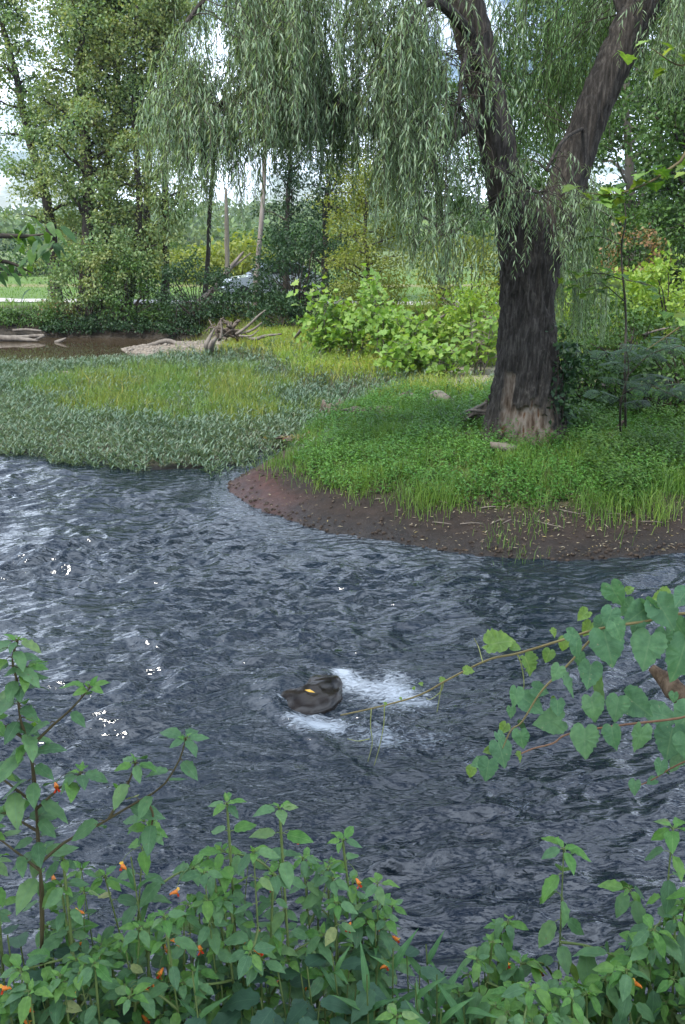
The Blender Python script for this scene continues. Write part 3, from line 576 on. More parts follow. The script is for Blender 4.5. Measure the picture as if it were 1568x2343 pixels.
S('rust_bush', 'rusty leaved bush among the green ones at right', 1450, 590, 22.5, (.9, .5, .75), 84, 'rust_shrub', nc=26, rc=.28, L=.10, ncl=34, group=gr)
S('green_bush', 'rounded green bush behind the rusty one', 1500, 560, 24, (1.6, .9, 1.4), 85, 'mid_shrub', nc=80, rc=.36, L=.12, group=gr)
S('green_bush', 'shaded green bush close behind the willow trunk on its right', 1330, 590, 24.5, (1.5, .9, 1.5), 86, 'mid_shrub', nc=80, rc=.36, L=.12, group=gr)
S('green_bush', 'low green bush tangled with dead twigs beside the mimosa', 1470, 790, 16.5, (1.5, .8, .55), 87, 'mid_shrub', nc=50, rc=.26, L=.08, group=gr)
S('lime_bush', 'yellowish bush left of the willow trunk behind the saplings', 1060, 640, 23.5, (1.3, .8, 1.1), 88, 'yellow_shrub', nc=80, rc=.32, L=.09, group=gr)
S('green_bush', 'pale green bush just left of the willow trunk', 1090, 740, 19.8, (.75, .5, .8), 89, 'lime_shrub', nc=36, rc=.25, L=.10, group=gr)

# ------------------------------------------------------------------ the willow
WB = Vector((2.42, 11.75, 0)); WB.z = gz(WB.x, WB.y) - .15
willow = empty('willow_tree', WB)
wq = MB(); r = np.random.default_rng(77)
tk = arr([(2.44, 11.75, .1), (2.43, 11.75, .6), (2.44, 11.75, 1.36), (2.38, 11.75, 2.28), (2.36, 11.75, 2.9), (2.35, 11.75, 3.6)])
P = spline(tk, 190); zt = P[:, 2]
R = .415 + .26*np.exp(-(zt-.25)/.45) - .10*sstep(.9, 2.4, zt) + .03*sstep(2.6, 3.2, zt)
R[-46:] *= np.sqrt(np.clip(1 - np.linspace(0, .995, 46)**2, 0, 1))*.35 + .65*np.linspace(1, .2, 46)
K = 150
T, U, W = frames(P); U = np.tile([1., 0, 0], (len(P), 1)); W = np.tile([0, 1., 0], (len(P), 1)); an = np.linspace(0, 2*np.pi, K, endpoint=False)
dirs = U[:, None]*np.cos(an)[None, :, None] + W[:, None]*np.sin(an)[None, :, None]
TH = np.tile(an, (len(P), 1)); ZZ = np.tile(zt[:, None], (1, K))
def bark(V, amp=.066):
    q = V*np.array([1, 1, .22]); wq_ = fbm(V*np.array([2.2, 2.2, .9]), 2, 7)[:, None]*.10
    ridge = .5 - np.abs(pn(q*11 + wq_*9, 8))*1.9
    return amp*ridge + .5*amp*pn(V*np.array([22, 22, 6.]), 9) + .35*amp*pn(V*np.array([45, 45, 24.]), 10)
V = P[:, None] + dirs*R[:, None, None]; Vf = V.reshape(-1, 3)
but = .10*np.exp(-(ZZ-.2)/.5)*(np.cos(TH*5 + 1.0) + .6*np.cos(TH*8 + 2.2))*.8
d_ = bark(Vf).reshape(len(P), K) + but
e_ = fbm(np.stack([TH.ravel()*2.0, ZZ.ravel()*2.5, 0*TH.ravel()], 1), 3, 12).reshape(len(P), K)
# bare wood where bark has come away: front of the foot and a strip up its left side (angle -90deg faces the viewer)
da = np.abs((TH - np.radians(272) + np.pi) % (2*np.pi) - np.pi)
scar = sstep(.06, -.02, np.maximum(da - .60 - .25*e_, ZZ - .98 - .35*e_ - .3*np.clip(.25-da, 0, 1)))
da2 = np.abs((TH - np.radians(226) + np.pi) % (2*np.pi) - np.pi)
scar = np.maximum(scar, sstep(.05, -.02, np.maximum(da2 - .14 - .10*e_, np.abs(ZZ - .95) - .42 - .2*e_)))
d_ = d_*(1-.55*scar) - .055*scar + .03*np.exp(-((scar-.35)/.2)**2)*(ZZ < 1.3)
V = V + dirs*d_[:, :, None]
n = len(P); i = np.arange(n-1)[:, None]*K; j = np.arange(K)[None]; j2 = (j+1) % K
wq.add(V.reshape(-1, 3), np.stack([i+j, i+j2, i+K+j2, i+K+j], -1).reshape(-1, 4), attr=np.maximum(scar, .35*sstep(.75, .25, ZZ + .3*e_)).ravel())
def limb(pts, rad, k=72, n=150):
    Q = spline(arr(pts), n); RR = spline(np.array([[q] for q in rad]), n)[:, 0]
    wq.add(*tube(Q, RR, k, disp=lambda V: bark(V, .045))); return Q, RR
yw = 11.75
LL, LR = limb([px(1225, 800, y=yw), px(1215, 660, y=yw), px(1192, 550, y=yw), px(1158, 430, y=yw-.05), px(1132, 300, y=yw-.12), px(1095, 130, y=yw-.2), px(1058, -20, y=yw-.25), px(1020, -200, y=yw-.2), px(990, -420, y=yw)], [.24, .27, .28, .225, .205, .20, .195, .17, .14])
RL, RR_ = limb([px(1205, 800, y=yw+.05), px(1225, 660, y=yw+.1), px(1262, 540, y=yw+.15), px(1298, 420, y=yw+.2), px(1350, 270, y=yw+.25), px(1420, 110, y=yw+.3), px(1480, -10, y=yw+.3), px(1560, -170, y=yw+.4), px(1650, -380, y=yw+.6)], [.23, .25, .255, .22, .205, .205, .20, .17, .14])
wq.build('trunk', M['willow_bark'], willow, smooth=True, attr='scar')
for (pts, rad) in [([(2.2, 11.5, .55), (1.85, 11.75, .50), (1.5, 12.1, .42), (1.25, 12.35, .32)], [.16, .10, .07, .03]),
                   ([(2.75, 11.45, .55), (3.0, 11.3, .40), (3.2, 11.2, .25)], [.16, .10, .05])]:
    q = MB(); q.add(*tube(spline(arr(pts), 18), spline(np.array([[a] for a in rad]), 18)[:, 0], 12, disp=lambda V: bark(V, .02))); q.build('root', M['willow_bark'], willow, smooth=True)
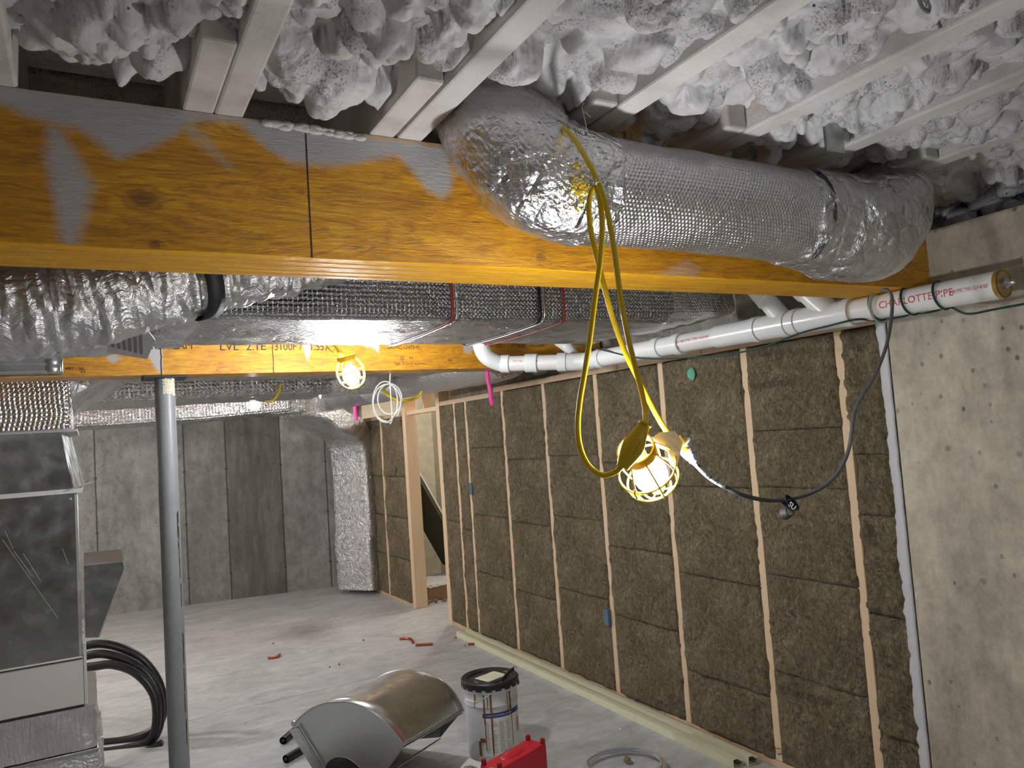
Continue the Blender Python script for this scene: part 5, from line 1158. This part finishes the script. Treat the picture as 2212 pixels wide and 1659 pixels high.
MB().lathe([(0, .006), (.010, .006), (.013, 0)], 12, NP(634, 1562), -fwd).build('corner_bolt', 'steel_strap', t)

# short black foam sleeves at its left
for (a_, b_, lb) in (((611, 1600), (640, 1565), 'short black foam pipe sleeve, upper of two left of the duct boot'), ((617, 1640), (660, 1612), 'short black foam pipe sleeve, lower of two left of the duct boot')):
    p = fp(*a_, .022); q = fp(b_[0] + 22, b_[1] - 10, .022); m_ = p.lerp(q, .5) + Vector((0.01, .01, 0))
    d = (q - p).normalized(); mb = MB(); mb.tube([p, m_, q], .021, 18, res=4, caps=False); mb.tube([p + d * .0005, p + d * .03], .012, 16); 
    tag(mb.build('foam_sleeve', 'black_rubber'), lb, 'pipe insulation', 'black foam sleeves by the duct boot')

# red battery charger / pack at the bottom edge
bq = fp(1110, 1690, 0)
t = thing('battery_pack', 'red rectangular power pack at the bottom edge before the pail', 'battery', bq)
zt_ = .20
c1_, c2_, c3_ = at(1036, 1652, 3.05), at(1141, 1609, 3.28), at(1180, 1632, 3.20)
ex = (c2_ - c1_); ex.z = 0; ey = (c3_ - c2_); ey.z = 0; zt_ = c1_.z; ex = ex * 1.0
ey = Vector((ex.y, -ex.x, 0)).normalized() * .10
o_ = Vector((c1_.x, c1_.y, zt_ - .17)); mb = MB(); mb.obox(o_, ex, ey, (0, 0, .17)); case = mb.build('case', 'red_plastic', t, bevel=.007)
o_b = Vector((c1_.x, c1_.y, 0.0)); mb = MB(); mb.obox(o_b + ex * .02 + ey * .05, ex * .96, ey * .9, (0, 0, zt_ - .17)); mb.build('base', 'red_dark', t, bevel=.004)
for a, b_ in ((.04, .12), (.96, .12), (.97, .88), (.06, .9)):
    MB().lathe([(0, .020), (.009, .020), (.0105, .016), (.0105, 0)], 16, Vector((c1_.x, c1_.y, zt_)) + ex * a + ey * b_).build('corner_knob', 'red_dark', case, ang=30)
bm = bmesh.new(); bmesh.ops.create_uvsphere(bm, u_segments=32, v_segments=16, radius=1); mb = MB(); L = ex.length
mb.add([Vector((c1_.x, c1_.y, zt_ - .004)) + ex * (.5 + .24 * v.co.x) + ey * (.45 + .32 * v.co.y) + Vector((0, 0, .014 * v.co.z)) for v in bm.verts], [[v.index for v in f.verts] for f in bm.faces]); bm.free(); mb.build('raised_boss', 'red_plastic', case)
cA = Vector((c1_.x, c1_.y, zt_ - .02)) + ex * 1.0 + ey * .5
MB().tube([cA, cA + ex.normalized() * .022 + Vector((0, 0, -.002)), cA + ex.normalized() * .028 + Vector((0, 0, -.02)), cA + ex.normalized() * .015 + Vector((0, 0, -.034)), cA + Vector((0, 0, -.034))], .0028, 8, res=5).build('side_loop', 'black_plastic', t)
# paper booklet
q = [fp(u, v, .003) for u, v in ((1003, 1660), (1012, 1636), (1050, 1662), (1045, 1690), (985, 1690))]
t = thing('instruction_sheet', 'white printed instruction sheet lying left of the red pack', 'paper', q[0])
mb = MB(); mb.prism([Vector((p.x, p.y, .09)) for p in [on(2, .09, u, v) for u, v in ((985, 1668), (1013, 1637), (1048, 1650), (1075, 1700), (990, 1720))]], (0, 0, -.003)); mb.build('sheet', 'paper', t, smooth=False)
mb = MB(); mb.prism([on(2, .086, u, v) for u, v in ((990, 1668), (1013, 1640), (1046, 1652), (1070, 1700), (995, 1716))], (0, 0, -.086)); mb.build('paper_stack', 'cardboard', t, smooth=False)
mb = MB()
for k in range(9):
    c = on(2, .0905, 1006 + 4 * (k % 5) + (9 if k > 4 else 0), 1655 + (k // 5) * 2 + rng.random() * 3); MB
    mb.tube([c + Vector((.009 * math.cos(a), .006 * math.sin(a), .0006)) for a in np.linspace(0, 5.5, 9)], .0009, 4)
mb.build('line_drawing', 'ink_grey', t)

# clear hose coil
hc = fp(1350, 1672); t = thing('clear_hose', 'loose coil of clear vinyl tubing on the floor at the bottom edge', 'hose', hc)
hl = fp(1266, 1660, .01); hr = fp(1436, 1662, .01); rad = (hr - hl).length / 2; hcen = (hl + hr) / 2
pts = []
for k in range(44):
    a = 2 * math.pi * k / 15.3 + .5; r = rad * (1 - .05 * (k / 44)) + .006 * math.sin(k * 1.1); pts.append(hcen + Vector((r * math.cos(a), r * .98 * math.sin(a), .012 + .012 * (k / 44) + .004 * math.sin(k))))
cord(MB(), pts, .0095, 12, 5).build('tubing', 'clear_tube', t)
c = fp(1356, 1643, .012); mb = MB()
for k in range(5):
    bm = bmesh.new(); bmesh.ops.create_icosphere(bm, subdivisions=2, radius=.013); cc_ = c + Vector((.02 * (rng.random() - .5), .03 * (rng.random() - .5), .005 * k * .6)); mb.add([cc_ + v.co * (1 + .7 * mnoise.noise((cc_ + v.co) * 80)) for v in bm.verts], [[v.index for v in f.verts] for f in bm.faces]); bm.free()
tag(mb.build('wool_scrap', 'debris_tan'), 'small brown scrap of wool inside the clear hose coil', 'debris')

# black line-set coil behind the column
t = thing('lineset_coil', 'thick black insulated tubing coil standing between furnace and column', 'tubing', fp(280, 1640))
def coil(pts, nm): cord(MB(), pts, .026, 18, 6).build(nm, 'black_rubber', t)
dC = 4.75
coil([at(u, v, d) for u, v, d in ((120, 1420, 4.8), (200, 1392, 4.8), (262, 1400, 4.8), (312, 1430, 4.8), (345, 1480, 4.8), (352, 1540, 4.75), (330, 1578, 4.7), (280, 1598, 4.68), (210, 1606, 4.66), (130, 1608, 4.66))], 'tube_turn')
coil([at(u, v, d) for u, v, d in ((120, 1440, 4.75), (200, 1414, 4.75), (250, 1418, 4.75), (300, 1440, 4.72), (338, 1488, 4.7), (347, 1540, 4.68), (335, 1590, 4.62), (290, 1625, 4.58), (210, 1645, 4.56), (130, 1650, 4.56))], 'tube_turn')
coil([at(u, v, d) for u, v, d in ((120, 1450, 4.7), (200, 1440, 4.7), (245, 1436, 4.7), (295, 1455, 4.68), (332, 1500, 4.66), (338, 1560, 4.62), (322, 1600, 4.60), (270, 1618, 4.58), (210, 1626, 4.56), (130, 1628, 4.56))], 'tube_turn')
coil([at(u, v, d) for u, v, d in ((150, 1655, 4.52), (215, 1645, 4.52), (280, 1635, 4.54), (325, 1620, 4.56), (352, 1606, 4.58))], 'tube_end')

# copper off-cuts
CG = 'copper pipe off-cuts on the floor'
def cop(pts, lb, r=.011): tag(cord(MB(), pts, r, 14, 5).build('copper_offcut', 'copper'), lb, 'pipe piece', CG)
cop([fp(863, 1380, .011), fp(876, 1379, .011), fp(888, 1381, .011), fp(893, 1388, .011)], 'bent copper pipe piece with a curved end on the floor')
cop([fp(898, 1393, .011), fp(935, 1391, .011)], 'straight short copper pipe piece beside the bent one')
cop([fp(579, 1421, .011), fp(590, 1420, .011), fp(600, 1418, .011), fp(604, 1414, .011)], 'small curved copper fitting alone on the open floor at left')
cop([fp(1013, 1379, .011), fp(1027, 1384, .011)], 'stubby copper piece at the end of the trim strips, upper one')
cop([fp(1012, 1391, .011), fp(1024, 1391, .011)], 'stubby copper piece at the end of the trim strips, lower one', .009)

# vinyl trim channels along the wall
def chan(xa, ya, xb, yb, nm, lb):
    t = thing(nm, lb, 'trim channel', (xa, ya, 0), 'pale vinyl channels along the wall')
    a = Vector((xa, ya, 0)); b_ = Vector((xb, yb, 0)); d = (b_ - a); s = Vector((d.y, -d.x, 0)).normalized(); s = s if s.x < 0 else -s   # s toward the room
    mb = MB(); mb.obox(a + Vector((0, 0, .004)), d, s * .003, (0, 0, .030)); mb.obox(a + s * .058 + Vector((0, 0, .004)), d, s * .003, (0, 0, .040)); mb.obox(a + Vector((0, 0, .001)), d, s * .061, (0, 0, .003)); mb.build('channel_legs', 'vinyl_trim', t, smooth=False)
    mb = MB(); mb.obox(a + s * .026 + Vector((0, 0, .042)), d, s * .031, (0, 0, .003)); mb.build('top_lip', 'vinyl_trim', t, smooth=False)
    mb = MB(); mb.obox(a + s * .003 + Vector((0, 0, .020)), d, s * .028, (0, 0, .002)); mb.build('inner_web', 'vinyl_dark', t, smooth=False)
chan(2.855, 6.20, 2.83, 2.90, 'vinyl_channel', 'pale yellow-green vinyl channel on the floor, one nearer the wall')
chan(2.775, 6.20, 2.75, 2.92, 'vinyl_channel', 'pale yellow-green vinyl channel on the floor, outer one facing the room')
# chips and crumbs
mb = MB(); i_ = 0
for u, v in [(490, 1445), (455, 1432), (700, 1600), (760, 1419), (1340, 1575), (1120, 1561), (300, 1450), (760, 1655), (530, 1560), (640, 1345), (715, 1335), (780, 1322)]:
    c = fp(u, v, .004); bm = bmesh.new(); bmesh.ops.create_icosphere(bm, subdivisions=1, radius=.006 + .006 * rng.random()); mb.add([c + v.co * (1 + .5 * mnoise.noise((c + v.co) * 90)) * .8 for v in bm.verts], [[v.index for v in f.verts] for f in bm.faces]); bm.free()
o = tag(mb.build('foam_crumbs', 'chip_white'), 'small white foam crumbs scattered over the floor', 'debris'); o['kind'] = 'stuff'
mb = MB()
for u, v in [(733, 1435), (712, 1441), (785, 1383), (1165, 1452), (984, 1378), (1005, 1394), (1045, 1396), (1110, 1420), (1098, 1416), (590, 1390)]:
    c = fp(u, v, .004); bm = bmesh.new(); bmesh.ops.create_icosphere(bm, subdivisions=1, radius=.008 + .008 * rng.random()); mb.add([c + v.co * (1 + .5 * mnoise.noise((c + v.co) * 90)) * .8 for v in bm.verts], [[v.index for v in f.verts] for f in bm.faces]); bm.free()
o = tag(mb.build('wool_crumbs', 'debris_tan'), 'small dark wool crumbs scattered near the trim channels', 'debris'); o['kind'] = 'stuff'
# faint lettering pressed into the wool batts, draped on their surface
dg_ = bpy.context.evaluated_depsgraph_get(); dg_.update()
def wool_text(body, u, v, size, flip=1):
    q = on(0, XW - .015, u, v); host = {}
    def w(a, b_):
        ok, loc, nr, ix, ob, mt = SC.ray_cast(dg_, Vector((XW - .06, q.y - a * flip, q.z + b_ * flip)), Vector((1, 0, 0)), distance=.15)
        if ok and ob.name.startswith('insulation_batt'): host['o'] = ob.name; return loc + Vector((-.006, 0, 0))
        return Vector((XW - .018, q.y - a * flip, q.z + b_ * flip))
    o = text_mesh(body, size, None, (0, -1, 0), (0, 0, 1), 'wool_print', 'pressed_lettering', None, wrap=w)
    if o and 'o' in host: h = bpy.data.objects[host['o']]; o.parent = h; o.location = Vector(o['_org']) - Vector(h['_org'])
wool_text('ROCKWOOL', 1625, 842, .045); wool_text('ROCKWOOL', 1790, 1512, .05, -1); wool_text('ROCKWOOL', 1712, 1628, .045, -1)
# cleanup of helper properties
for o in bpy.data.objects:
    if '_org' in o: del o['_org']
--- --- ---
Look back at the data above. Transcribe exactly the lines starting at the line that contains "Continue the Blender" and ending at the line that contains "tag(mb.build('foam_sleeve', 'black_rubber'), lb, 'pipe".

#### Solved problem:
Continue the Blender Python script for this scene: part 5, from line 1158. This part finishes the script. Treat the picture as 2212 pixels wide and 1659 pixels high.
MB().lathe([(0, .006), (.010, .006), (.013, 0)], 12, NP(634, 1562), -fwd).build('corner_bolt', 'steel_strap', t)

# short black foam sleeves at its left
for (a_, b_, lb) in (((611, 1600), (640, 1565), 'short black foam pipe sleeve, upper of two left of the duct boot'), ((617, 1640), (660, 1612), 'short black foam pipe sleeve, lower of two left of the duct boot')):
    p = fp(*a_, .022); q = fp(b_[0] + 22, b_[1] - 10, .022); m_ = p.lerp(q, .5) + Vector((0.01, .01, 0))
    d = (q - p).normalized(); mb = MB(); mb.tube([p, m_, q], .021, 18, res=4, caps=False); mb.tube([p + d * .0005, p + d * .03], .012, 16); 
    tag(mb.build('foam_sleeve', 'black_rubber'), lb, 'pipe insulation', 'black foam sleeves by the duct boot')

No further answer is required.